Le Secrétaire général (parle en anglais): Je crois qu'il faut dire que ce rapport devra établir si la Libye est impliquée ou non dans le terrorisme - le fait que la Libye n'est plus impliquée dans le terrorisme, et que les demandes d'indemnisation, au cas où les accusés seraient jugés coupables, seront honorées, et d'autres choses de ce genre. La préparation de ce rapport exigera un effort tout particulier. C'est pourquoi je ne peux vous dire si cela me prendra 15 jours, un mois ou les 90 jours.
Question (parle en anglais): Certains craignent que dans ce procès, seuls ceux qui ont été impliqués dans certains actes seront traduits en justice, et non ceux qui les ont commandités. Etes-vous sûr que ce procès rendra justice aux familles?
Le Secrétaire général (parle en anglais): Je laisse aux juges et au tribunal le soin de répondre à cette question. Je ne veux pas anticiper ni faire leur travail.
Question : Je crois que parmi les arrangements, il y a le fait que des observateurs de l'ONU vont, comme on dit, surveiller, observer les accusés. Combien de temps vont-ils rester? Parce que s'ils sont coupables, pendant des années, cela veut dire qu'il va y avoir des observateurs de l'ONU pendant très longtemps?

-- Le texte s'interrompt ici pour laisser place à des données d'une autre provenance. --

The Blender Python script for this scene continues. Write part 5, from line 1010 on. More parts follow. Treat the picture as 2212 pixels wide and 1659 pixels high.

Le Secrétaire général : Malheureusement oui. En tout cas, on va être là pendant quelque temps. Franchement, je ne peux pas vous répondre si on va être là longtemps, mais en tout cas pour quelque temps. Je crois que nous devons être là suffisamment longtemps pour assurer le Gouvernement libyen et les autres que nous tenons nos promesses.
Question : Il y en aura combien? [observateurs]
Le Secrétaire général : Ce n'est pas encore décidé. Je crois qu'on est loin de là, mais ce n'est pas décidé.
Question (parle en anglais): Pouvez-vous nous donner plus de détails sur les prochaines étapes du procès. Quand, selon vous, les suspects vont-ils être traduits en justice et quand le procès va-t-il commencer?
Le Secrétaire général (parle en anglais): Je ne suis pas en mesure de vous fournir ce genre de détails. M. Corell, qui va revenir, ne sera peut-être pas non plus en mesure de le faire. Mais certaines choses devront se produire. Il vaut mieux attendre qu'il revienne. Pour l'instant, il est aux Pays-Bas et parle avec les autorités néerlandaises. L'équipe juridique écossaise s'y trouve également. Bien sûr, cela prendra un certain temps pour mettre sur pied et de préparer le procès. Il aura peut-être plus d'informations à vous donner et je préfère ne pas m'aventurer sur cette question.
Question (parle en anglais): Est-il vrai, toutefois, qu'en vertu de la loi écossaise, le procès ne pourra être télévisé?
Le Secrétaire général (parle en anglais): Je ne sais pas.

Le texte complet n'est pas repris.